As the causes are revealed, what was previously improbable becomes certain to the point of being possible to forecast the result by controlling the occurrence conditions. Therefore, irreproducible events could be further divided into two subclasses: predictable and unpredictable phenomena:
Definition
4
1. Predictable phenomena: events whose occurrence or details can be forecasted by knowing in advance a sufficient set of occurrence conditions. E. g.: weather phenomena;
2. Unpredictable phenomena: events that are inherently statistical in nature and, therefore, cannot be forecasted. E. g.: meteorite falls; the result of successive measurements of two non-commuting operators on a quantum state of a microscopic system.

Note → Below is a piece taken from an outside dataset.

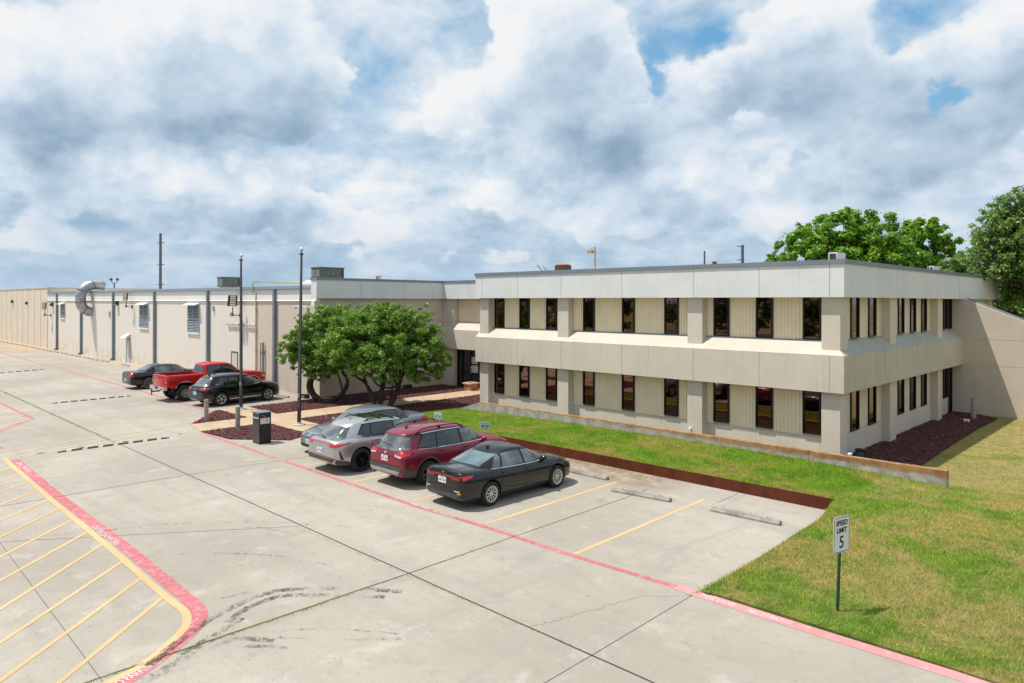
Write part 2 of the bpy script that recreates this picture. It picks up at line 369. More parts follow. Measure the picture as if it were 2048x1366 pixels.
# ------------------------------------------------------------------ mesh builder
def origin_of(o):
    v = Vector((0, 0, 0))
    while o is not None:
        v += o.location; o = o.parent
    return v
class MB:
    def __init__(s): s.v = []; s.f = []; s.m = []
    def add(s, vs, fs, mi=0):
        b = len(s.v); s.v += [tuple(p) for p in vs]
        for f in fs: s.f.append(tuple(b + i for i in f)); s.m.append(mi)
        return s
    def box(s, x0, x1, y0, y1, z0, z1, mi=0):
        return s.add([(x0, y0, z0), (x1, y0, z0), (x1, y1, z0), (x0, y1, z0), (x0, y0, z1), (x1, y0, z1), (x1, y1, z1), (x0, y1, z1)],
                     [(0, 3, 2, 1), (4, 5, 6, 7), (0, 1, 5, 4), (1, 2, 6, 5), (2, 3, 7, 6), (3, 0, 4, 7)], mi)
    def hexa(s, a, b, mi=0):   # a: bottom quad, b: top quad
        return s.add(list(a) + list(b), [(0, 3, 2, 1), (4, 5, 6, 7), (0, 1, 5, 4), (1, 2, 6, 5), (2, 3, 7, 6), (3, 0, 4, 7)], mi)
    def obox(s, c, h, M, mi=0):
        c = Vector(c); p = []
        for z in (-1, 1):
            for x, y in ((-1, -1), (1, -1), (1, 1), (-1, 1)): p.append(c + M @ Vector((x*h[0], y*h[1], z*h[2])))
        return s.hexa(p[:4], p[4:], mi)
    def quad(s, a, b, c, d, mi=0): return s.add([a, b, c, d], [(0, 1, 2, 3)], mi)
    def tube(s, path, radii, n=10, caps=True, mi=0):
        P = [Vector(p) for p in path]
        if not hasattr(radii, '__len__'): radii = [radii]*len(P)
        rings = []; up = None
        for i, p in enumerate(P):
            d = (P[min(i + 1, len(P) - 1)] - P[max(i - 1, 0)]).normalized()
            if up is None: up = d.orthogonal().normalized()
            u = (up - d*up.dot(d))
            u = u.normalized() if u.length > 1e-5 else d.orthogonal().normalized()
            up = u; w = d.cross(u)
            rings.append([p + (u*math.cos(2*PI*k/n) + w*math.sin(2*PI*k/n))*radii[i] for k in range(n)])
        vs = [q for r in rings for q in r]; fs = []
        for i in range(len(P) - 1):
            for k in range(n):
                fs.append((i*n + k, i*n + (k + 1) % n, (i + 1)*n + (k + 1) % n, (i + 1)*n + k))
        if caps: fs.append(tuple(range(n - 1, -1, -1))); fs.append(tuple((len(P) - 1)*n + k for k in range(n)))
        return s.add(vs, fs, mi)
    def prism(s, poly, z0, z1, mi=0):
        n = len(poly); vs = [(x, y, z0) for x, y in poly] + [(x, y, z1) for x, y in poly]
        fs = [tuple(range(n - 1, -1, -1)), tuple(range(n, 2*n))] + [(i, (i + 1) % n, n + (i + 1) % n, n + i) for i in range(n)]
        return s.add(vs, fs, mi)
    def lathe(s, prof, c, M=None, n=32, mi=0, closed=False):   # prof: (radius, height) about local z
        M = M or Matrix.Identity(3); c = Vector(c); vs = []
        for r, z in prof:
            for k in range(n):
                a = 2*PI*k/n; vs.append(c + M @ Vector((r*math.cos(a), r*math.sin(a), z)))
        fs = []
        for i in range(len(prof) - 1):
            for k in range(n): fs.append((i*n + k, i*n + (k + 1) % n, (i + 1)*n + (k + 1) % n, (i + 1)*n + k))
        return s.add(vs, fs, mi)
    def strip(s, A, B, n, m, fz=None, mi=0, z=0.0):
        A = resample(A, n); B = resample(B, n); vs = []
        for j in range(m + 1):
            for i in range(n + 1):
                t = j/m; x = A[i][0]*(1 - t) + B[i][0]*t; y = A[i][1]*(1 - t) + B[i][1]*t
                vs.append((x, y, fz(x, y) if fz else z))
        fs = [(j*(n + 1) + i, j*(n + 1) + i + 1, (j + 1)*(n + 1) + i + 1, (j + 1)*(n + 1) + i) for j in range(m) for i in range(n)]
        return s.add(vs, fs, mi)
    def build(s, name, mats, parent=None, world=True, smooth=None, mesh_only=False):
        if isinstance(mats, str): mats = [mats]
        off = origin_of(parent) if (world and parent is not None) else Vector((0, 0, 0))
        me = bpy.data.meshes.new(name)
        me.from_pydata([(p[0] - off.x, p[1] - off.y, p[2] - off.z) for p in s.v], [], s.f)
        for mn in mats: me.materials.append(MATS[mn])
        me.polygons.foreach_set('material_index', s.m)
        me.update()
        if smooth is not None: smooth_angle(me, smooth)
        if mesh_only: return me
        o = bpy.data.objects.new(name, me); COL.objects.link(o)
        if parent is not None: o.parent = parent
        return o
def smooth_angle(me, deg):
    bm = bmesh.new(); bm.from_mesh(me)
    bmesh.ops.remove_doubles(bm, verts=bm.verts, dist=1e-5)
    bmesh.ops.recalc_face_normals(bm, faces=bm.faces)
    for f in bm.faces: f.smooth = True
    for e in bm.edges:
        e.smooth = not (len(e.link_faces) != 2 or e.calc_face_angle(0) > math.radians(deg))
    bm.to_mesh(me); bm.free()
def resample(P, n):
    P = [tuple(map(float, p)) for p in P]; L = [0.0]
    for a, b in zip(P, P[1:]): L.append(L[-1] + math.dist(a, b))
    out = []
    for i in range(n + 1):
        t = L[-1]*i/n; k = 0
        while k < len(P) - 2 and L[k + 1] < t: k += 1
        f = (t - L[k])/max(1e-9, L[k + 1] - L[k]); f = min(1, max(0, f))
        out.append(tuple(a*(1 - f) + b*f for a, b in zip(P[k], P[k + 1])))
    return out
def tag(o, label=None, cat=None, group=None, kind=None):
    for k, v in (('label', label), ('category', cat), ('group', group), ('kind', kind)):
        if v: o[k] = v
    return o
def thing(name, label, cat, loc=(0, 0, 0), rz=0, group=None):
    o = bpy.data.objects.new(name, None); COL.objects.link(o); o.empty_display_size = .3
    o.location = loc; o.rotation_euler = (0, 0, rz)
    return tag(o, label, cat, group)
def dup(o, loc, rz, label):
    def cp(src, par):
        c = src.copy(); COL.objects.link(c); c.parent = par
        for ch in list(kids(src)): cp(ch, c)
        return c
    r = cp(o, None); r.location = loc; r.rotation_euler = (0, 0, rz); r['label'] = label
    return r
KID = {}
def kids(o): return [c for c in bpy.data.objects if c.parent == o]
def text_polys(string, size, bold=0.0):
    cu = bpy.data.curves.new('tmp_text', 'FONT'); cu.body = string; cu.size = size; cu.align_x = 'CENTER'; cu.align_y = 'CENTER'
    cu.offset = bold; cu.resolution_u = 3
    ob = bpy.data.objects.new('tmp_text', cu); COL.objects.link(ob)
    dg = bpy.context.evaluated_depsgraph_get(); dg.update()
    me = bpy.data.meshes.new_from_object(ob.evaluated_get(dg))
    vs = [tuple(v.co) for v in me.vertices]; fs = [tuple(p.vertices) for p in me.polygons]
    bpy.data.objects.remove(ob); bpy.data.meshes.remove(me); bpy.data.curves.remove(cu)
    return vs, fs
def put_text(mb, string, size, M, bold=0.0, mi=0, sx=1.0):
    vs, fs = text_polys(string, size, bold)
    mb.add([M @ Vector((x*sx, y, 0)) for x, y, z in vs], fs, mi)
def frame(o, ux, uy):   # 4x4 from origin and two axes
    ux = Vector(ux).normalized(); uy = Vector(uy).normalized(); uz = ux.cross(uy)
    M = Matrix((ux, uy, uz)).transposed().to_4x4(); M.translation = Vector(o); return M
# ------------------------------------------------------------------ ground, lot, markings
A0 = G(1398, 1187); B0 = G(1640, 1058)
YR = 12.2
ZF = [(-30, .18), (-26, .19), (-20, .30), (-13, .35), (-9, .30), (-5.4, .19), (0, .17), (60, .17)]
def zfoot(x):
    for a, b in zip(ZF, ZF[1:]):
        if x <= b[0]: return a[1] + (b[1] - a[1])*max(0, (x - a[0]))/(b[0] - a[0])
    return .17
def hterr(x, y):
    e = .04
    if y <= 23.4:
        t = max(0, min(1, (y - 12.3)/7.0)); h = .03 + .26*t*t*(3 - 2*t)
        if y > 19.2: h = .29 + (y - 19.2)/4.2*(zfoot(x) - .29)
        return h
    t = max(0, min(1, (y - 23.45)/4.5)); t = t*t*(3 - 2*t); k = max(0, min(1, (x + 5.5)/2.5))
    if y < 23.64: return zfoot(x)
    return -.27 + (.27 + zfoot(x))*(1 - t)*k
mb = MB(); mb.quad((-1500, -1500, -.75), (1500, -1500, -.75), (1500, 1500, -.75), (-1500, 1500, -.75))
tag(mb.build('ground', 'far_ground'), kind='structure')
mb = MB()
lot = [(-230, -70), (70, -70), (70, YR), A0, B0, (-7.02, 19.3), (-26.3, 19.35), (-26.3, 33), (-36.5, 33), (-36.5, 21.6), (-230, 21.6)]
mb.add([(x, y, 0.0) for x, y in lot], [tuple(range(len(lot)))]); mb.add([(x, y, -.3) for x, y in lot] + [(x, y, 0) for x, y in lot], [(i, (i + 1) % len(lot), len(lot) + (i + 1) % len(lot), len(lot) + i) for i in range(len(lot))])
tag(mb.build('parking_lot', 'lot_concrete'), kind='structure')
def line(mb, pts, w, z=.004, closed=False, mi=0):
    P = [Vector((p[0], p[1], 0)) for p in pts]; L = []; R = []
    for i, p in enumerate(P):
        a = (P[i] - P[i - 1]).normalized() if i else None
        b = (P[i + 1] - P[i]).normalized() if i < len(P) - 1 else None
        a = a or b; b = b or a; t = (a + b).normalized(); n = Vector((-t.y, t.x, 0)); k = w/2/max(.4, n.dot(Vector((-a.y, a.x, 0))))
        L.append((p + n*k)); R.append((p - n*k))
    vs = [(q.x, q.y, z) for q in L] + [(q.x, q.y, z) for q in R]; n = len(P)
    mb.add(vs, [(n + i, n + i + 1, i + 1, i) for i in range(n - 1)], mi)
def curve(pts, k=6):
    out = []
    P = [pts[0]] + list(pts) + [pts[-1]]
    for i in range(1, len(P) - 2):
        for j in range(k):
            t = j/k; q = []
            for a in (0, 1):
                p0, p1, p2, p3 = P[i - 1][a], P[i][a], P[i + 1][a], P[i + 2][a]
                q.append(.5*(2*p1 + (p2 - p0)*t + (2*p0 - 5*p1 + 4*p2 - p3)*t*t + (3*p1 - p0 - 3*p2 + p3)*t**3))
            out.append(tuple(q))
    out.append(tuple(pts[-1])); return out
def struct(mb, name, mat, **k): return tag(mb.build(name, mat, **k), kind='structure')
def wob(a, b, w, n=40, amp=.012):
    return [(a[0] + (b[0] - a[0])*i/n + rnd.uniform(-amp, amp), a[1] + (b[1] - a[1])*i/n + rnd.uniform(-amp, amp)) for i in range(n + 1)]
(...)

Fig. 2 Another possible way of classifying phenomena according to Definition 3. |
Irreproducible events are common in Astronomy and Meteorology, and many can be simulated by computers (Pasini, 2003). It is clear here that such numerical ‘reproducibility’ has no relationship whatsoever with Definition 3.1. Again, it is interesting to compare our definitions of aperiodicity (Definition 2.2) and unpredictability (Definition 4.2). They are interrelated, however ‘unpredictability’ implies some sort of irreducible randomness. Yet, Definition 4.2 makes explicit reference to the operation conditions which are absent in Definition 2.2. Most unpredictable phenomena result from the inherent indeterminism of microphysics (Bohm, 1952; Popper, 1950; Penrose, 1989).

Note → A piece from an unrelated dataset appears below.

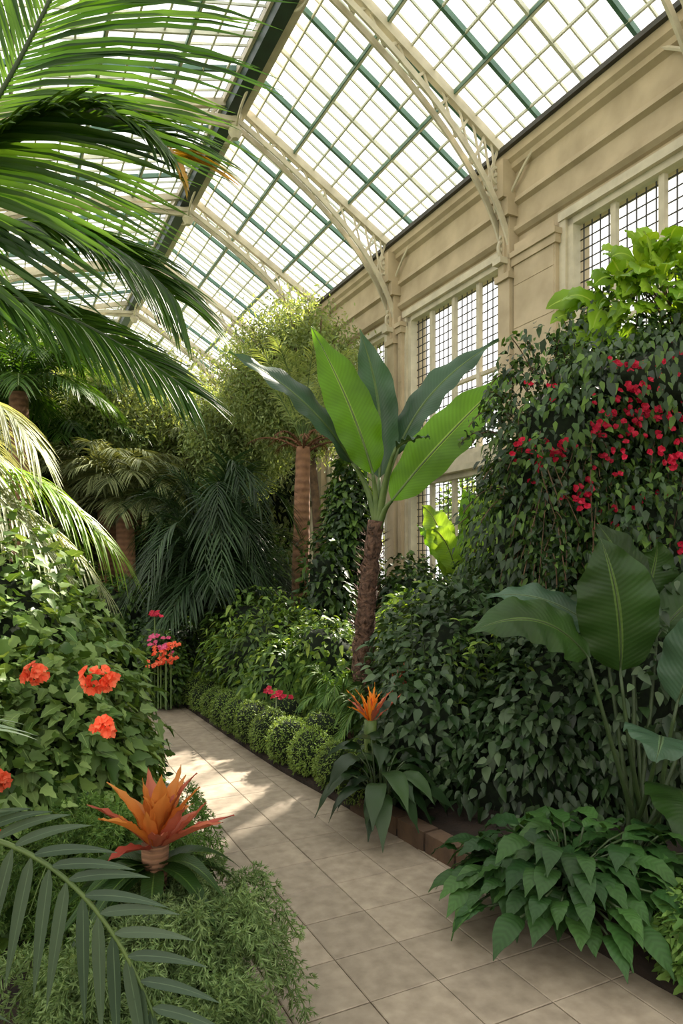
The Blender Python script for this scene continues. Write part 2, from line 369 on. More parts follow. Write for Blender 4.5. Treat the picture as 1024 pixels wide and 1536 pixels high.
# ================================================================ PLANTS
def rdir(n):
    return nz(R.normal(size=(n,3)))
DENS=1.25
def shrub(name,blobs,leaf,kind='ovate',size=(.06,.1),wr=.55,droop=.2,gs=.3,nseg=4,out=.7,lump=.22,core=True,nl=10,fold=.15,cols=3,zmin=.06,stem=True,extra=None,mixf=.25,cs=.66,sep=False):
    """blobs: list of (cx,cy,cz,rx,ry,rz,n)"""
    if sep:
        for bl in blobs: shrub(name,[bl],leaf,kind,size,wr,droop,gs,nseg,out,lump,core,nl,fold,cols,zmin,stem,extra,mixf,cs)
        return
    mb=MB()
    for (cx,cy,cz,rx,ry,rz,n) in blobs:
        n=int(n*DENS)
        c=np.array([cx,cy,cz]); r=np.array([rx,ry,rz])
        bd=rdir(nl); ba=R.uniform(.3,1,nl)*lump
        def rad(d): return .88+ (ba[None]*np.exp(7*(d@bd.T-1))).sum(1)*1.4
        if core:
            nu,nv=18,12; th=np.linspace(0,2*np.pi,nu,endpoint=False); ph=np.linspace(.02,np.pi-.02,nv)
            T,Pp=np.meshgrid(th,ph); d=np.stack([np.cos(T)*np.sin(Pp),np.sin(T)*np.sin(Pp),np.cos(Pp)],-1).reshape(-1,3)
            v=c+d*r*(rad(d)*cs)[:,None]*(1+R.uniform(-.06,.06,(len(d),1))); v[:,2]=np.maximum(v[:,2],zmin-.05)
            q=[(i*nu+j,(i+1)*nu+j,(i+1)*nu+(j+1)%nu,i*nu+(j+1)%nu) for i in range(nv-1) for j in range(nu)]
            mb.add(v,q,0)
        d=rdir(n); rr=rad(d)*(1-.34*R.rand(n)**1.2)
        p=c+d*r*rr[:,None]; keep=p[:,2]>zmin; p=p[keep]; d=d[keep]; n=len(p)
        no=nz(d/r)
        D=no*out+rdir(n)*.65+np.array([0,0,-droop]); N=no*.8+rdir(n)*.45+np.array([0,0,.5])
        L=R.uniform(size[0],size[1],n)*(.75+.5*R.rand(n))
        ribbons(mb,p,D,N,L,L*wr,gs,nseg,kind,fold,cols,1 if len(leaf)==1 else 1+ (R.rand(n)<mixf).astype(int))
        if stem and cz-rz>.15:
            for k in range(3):
                o=R.uniform(-.3,.3,2)*np.array([rx,ry])
                tube(mb,bez((cx+o[0]*.5,cy+o[1]*.5,0.05),(cx+o[0],cy+o[1],cz*.5),(cx+o[0],cy+o[1],cz),7),.035,6,3)
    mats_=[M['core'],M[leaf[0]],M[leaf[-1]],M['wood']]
    if extra: mats_+= [M[e] for e in extra[0]]; extra[1](mb)
    return mb.finish(name,mats_)

def frond(mb,P0,P1,P2,n=50,L=.5,Wd=.03,up=(0,0,1),ang=.9,droop=.5,mat=0,smat=1,rr=.014,t0=.12,lift=.15,nseg=5,kind='strip',tipmat=None,jit=.06):
    C=bez(P0,P1,P2,n+2); T=nz(np.gradient(C,axis=0)); tube(mb,C,np.linspace(rr,rr*.25,n+2),6,smat)
    t=np.linspace(0,1,n+2); k=t>=t0; C=C[k];T=T[k];t=t[k]; U=np.broadcast_to(np.asarray(up,float),C.shape)
    S=nz(np.cross(T,U)); Un=np.cross(S,T)
    tt=(t-t0)/(1-t0)
    for s in (-1,1):
        a=ang*(1-.45*tt)
        D=T*np.cos(a)[:,None]+S*s*np.sin(a)[:,None]+Un*lift+R.normal(size=C.shape)*jit
        Ls=L*(.45+.75*np.sin(np.pi*np.clip(tt*.8+.12,0,1)))*R.uniform(.9,1.08,len(t))
        m=mat if tipmat is None else np.where(tt>.93,tipmat,mat)
        ribbons(mb,C,D,Un,Ls,Wd*(1-.4*tt),droop*R.uniform(.75,1.25,len(t)),nseg,kind,.22,3,m)

def bigleaf(mb,P0,P1,P2,width,nrm,mat=0,fold=.12,wave=.015,nl=26,nw=4,pw=.75,ps=.6,rib=None,rr=.012):
    t=np.linspace(0,1,nl+1); C=bez(P0,P1,P2,nl+1); T=nz(np.gradient(C,axis=0))
    S=nz(np.cross(T,np.asarray(nrm,float))); Nn=np.cross(S,T)
    pr=np.clip(np.power(np.clip(np.sin(np.pi*np.power(t,pw)),0,1),ps),.02,1)
    pr*=np.clip((1-t)*3.2,0,1)**.45
    pr=np.clip(pr,.015,1)
    x=np.linspace(-1,1,2*nw+1); ph=R.uniform(0,6)
    w=width*.5*pr
    V=C[:,None,:]+S[:,None,:]*(w[:,None]*x)[...,None]
    off=fold*np.abs(x)[None]*w[:,None]*2 - (x[None]**2)*w[:,None]*.25 + wave*np.sin(t*31+ph)[:,None]*(x[None]**2)*np.sign(x)[None]+wave*.6*np.sin(t*17+ph*2)[:,None]*x[None]**2
    V=V+Nn[:,None,:]*off[...,None]
    c=2*nw+1; q=[(i*c+j,i*c+j+1,(i+1)*c+j+1,(i+1)*c+j) for i in range(nl) for j in range(c-1)]
    uv=np.stack(np.broadcast_arrays(((x+1)/2)[None,:],t[:,None]),-1)
    mb.add(V.reshape(-1,3),q,mat,uv.reshape(-1,2))
    if rib is not None: tube(mb,C,np.linspace(rr,rr*.2,nl+1),6,rib)

def petals(mb,c,n,L,Wd,up=.5,mat=0,droop=.2,kind='petal',axis=(0,0,1),spread=1.0,ns=4):
    ax=nz(axis); ref=np.array([1,0,0]) if abs(ax[0])<.8 else np.array([0,1.,0])
    A=nz(np.cross(ax,ref)); B=np.cross(ax,A); th=np.arange(n)*2.39996+R.uniform(0,6)
    rad=(A*np.cos(th)[:,None]+B*np.sin(th)[:,None])
    e=up+R.uniform(-.25,.35,n)
    D=rad*spread+ax*e[:,None]
    ribbons(mb,np.asarray(c)+rad*.002,D,ax-rad*.5,L*R.uniform(.8,1.1,n),Wd,droop,ns,kind,.12,3,mat)

# ---- banana tree (centre)
mb=MB()
tr=bez((.17,6.0,.05),(.18,6.0,1.2),(.31,6.0,2.0),26)
tube(mb,tr,np.linspace(.108,.066,26)*(1+.10*np.sin(np.arange(26)*2.1)),14,0,jit=.14)
rg=rdir(320); rg[:,2]=np.abs(rg[:,2])*.6+.4; ti=R.randint(0,24,320)
ribbons(mb,tr[ti]+nz(rg*[1,1,0])*.075,rg,nz(rg*[1,1,0]),R.uniform(.05,.12,320),.025,0,2,'lance',.1,3,0)
b=np.array([.32,6.0,2.0])
leaves=[
 ((.10,5.98,2.50),(-.28,5.85,3.12),(-.93,5.6,3.36),.36,(.45,-.75,.75),3),
 ((.27,5.9,2.40),(.12,5.82,2.95),(-.26,5.85,3.66),.42,(.25,-1,.1),2),
 ((.34,6.15,2.40),(.42,6.25,3.1),(.16,6.2,3.76),.38,(-.5,-1,.1),3),
 ((.50,6.15,2.62),(.72,6.2,3.25),(1.42,6.15,3.64),.36,(-.5,-.75,.45),3),
 ((.43,5.85,2.16),(.85,5.8,2.70),(1.46,5.75,3.26),.46,(-.5,-1,.25),2),
 ((.46,5.75,2.60),(.58,5.6,2.68),(.70,5.4,2.62),.14,(0,-.2,1),3)]
for i,(p0,p1,p2,w,nr,mt) in enumerate(leaves):
    bigleaf(mb,p0,p1,p2,w,nr,mt,rib=1,rr=.014,fold=.18,pw=.85,wave=.018)
    tube(mb,bez(b+[0,0,-.12],b+(np.array(p0)-b)*[.25,.25,.6],p0,9),np.linspace(.04,.014,9),8,1)
mb.finish('banana_tree',[M['bark'],M['stalk'],M['banL'],M['banD']])

# ---- palm with ringed trunk
mb=MB()
tube(mb,bez((-.62,10,.05),(-.6,10,1.6),(-.56,10,3.35),30),np.linspace(.150,.105,30)*(1+.03*np.sin(np.arange(30)*1.9)),14,0,jit=.02)
for k in range(30):
    th=k*2.4; r=R.uniform(.4,.8)
    c0=np.array([-.56,10,3.25+.01*k]); d=np.array([math.cos(th),math.sin(th),0])
    if k<11: frond(mb,c0,c0+d*r*.6+[0,0,.3],c0+d*r+[0,0,.1],14,.12,.018,mat=1,smat=1,droop=.6,rr=.02,nseg=2)
    else: frond(mb,c0,c0+d*r*.6+[0,0,.9],c0+d*r*1.3+[0,0,1.1],34,.32,.02,mat=2,smat=3,droop=.5,rr=.012,nseg=3)
mb.finish('ringed_palm_tree',[M['trunkp'],M['dead'],M['airy'],M['stalk']])

# ---- airy small-leaved tree
def airy(name,base,fork,cen,rad,nb,nlf,ls,tr=.11,mt='airy'):
    mb=MB(); base,fork,cen,rad=map(np.array,(base,fork,cen,rad))
    tube(mb,bez(base,(base+fork)/2+[.1,0,0],fork,12),np.linspace(tr,tr*.6,12),8,0)
    for k in range(nb):
        d=rdir(1)[0]; e=cen+d*rad*R.uniform(.55,1.0)
        C=bez(fork,(fork+e)/2+[0,0,.3],e,10); tube(mb,C,np.linspace(.03,.005,10),5,0)
        tt=R.uniform(.4,1,nlf); pc=C[(tt*9).astype(int)]
        p=pc+R.normal(size=(nlf,3))*.19
        ribbons(mb,p,rdir(nlf)+[0,0,-.2],rdir(nlf)+[0,0,.7],R.uniform(ls*.7,ls*1.3,nlf),ls*.42,.2,2,'lance',.1,2,1)
    mb.finish(name,[M['wood'],M[mt]])
airy('small_leaved_tree',(-.35,11.6,.05),(-.5,11.6,3.4),(-.90,11.6,5.05),(1.45,1.0,1.35),105,620,.08)
airy('small_leaved_tree',(-1.9,13.0,.05),(-1.9,13,2.9),(-2.1,13.0,4.2),(1.2,.9,1.2),60,560,.09)

# ---- arching clumps
def clump(name,c,n,H,Rr,Lf,Wd,mats,nl=34,base=.1,droop=.8,seg=4,hmin=.5,t0=.3,tipz=(.25,.75)):
    mb=MB(); c=np.array(c,float)
    for k in range(n):
        th=k*2.39996+R.uniform(-.2,.2); u=R.uniform(hmin,1); d=np.array([math.cos(th),math.sin(th),0])
        r=Rr*R.uniform(.5,1.0); h=H*u
        P1=c+d*r*.3+[0,0,h*1.15]; P2=c+d*r+[0,0,h*R.uniform(*tipz)]
        frond(mb,c+d*base,P1,P2,nl,Lf,Wd,droop=droop,rr=.012,mat=0,smat=1,nseg=seg,ang=.75,t0=t0)
    return mb.finish(name,[M[m] for m in mats])
clump('clump_palm',(-1.65,9.0,.08),80,3.5,1.2,.42,.030,['palmD','dstalk'],hmin=.3,nl=38,droop=.35,tipz=(.4,.85))
# ---- big overhanging palm on the left
mb=MB()
C0=np.array([-2.25,3.05,2.85])
tube(mb,bez((-2.45,3.1,.05),(-2.4,3.1,1.5),C0,20),np.linspace(.16,.11,20),12,2,jit=.05)
F=[
 ((-1.55,3.0,3.25),(-.76,2.75,4.85),130,.95,.032,1.1,.30,(.1,-.95,.35),.03),
 ((-1.3,3.1,3.95),(-.70,2.9,3.34),130,.46,.036,.95,.35,(0,-.6,1),.30),
 ((-1.35,3.2,3.50),(-.76,3.1,2.82),120,.42,.036,.85,.45,(0,-.55,1),.2),
 ((-1.4,3.0,2.94),(-.68,3.0,2.38),120,.32,.030,.85,.35,(0,-.7,1),.12),
 ((-1.9,2.4,4.1),(-1.3,1.6,4.6),60,.7,.034,.95,.6,(0,0,1),.1),
 ((-3.0,2.7,3.9),(-3.6,2.4,3.2),50,.6,.03,.9,.8,(0,0,1),.1),
 ((-2.6,3.8,4.0),(-2.6,4.6,3.9),50,.6,.03,.9,.8,(0,0,1),.1),
 ((-2.9,3.3,3.5),(-3.5,3.5,2.6),50,.6,.03,.9,.8,(0,0,1),.1)]
for i,(p1,p2,n,L,Wd,an,dr,up,lf) in enumerate(F):
    frond(mb,C0,p1,p2,n,L,Wd,up=up,ang=an,droop=dr,mat=0,smat=1,rr=.02,lift=lf,tipmat=3 if i==1 else None,jit=.03)
mb.finish('arching_palm_tree',[M['palm'],M['dstalk'],M['trunkp'],M['tipo']])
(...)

Reproducibility can be added to the diagram of Fig. 1 resulting in another branch as shown in Fig. 2. The four phenomenological features: observability, visibility, periodicity and reproducibility are of paramount importance when validating and developing whatever explanation for a given natural phenomena. Such features are ‘weak’ or defective in many anomalistic events in the lack of any theoretical framework to justify their existence.
An extended ‘entity-relationship’ diagram can be arranged in favor of any particular property. So far there are 8 classes which could be associated to the feature ‘visibility’, performing a total of 12 phenomenological classes. Fig. 3 shows the result of our general classification scheme starting with the main feature ‘reproducibility’.
Fig. 3 Adding more features in a more extended classification. |
Footnotes
(1) An example was the development of thermodynamics in physics. Thermodynamical principles were later explained or reduced in terms of statistical physics and microscopic entities such as atoms and their interactions.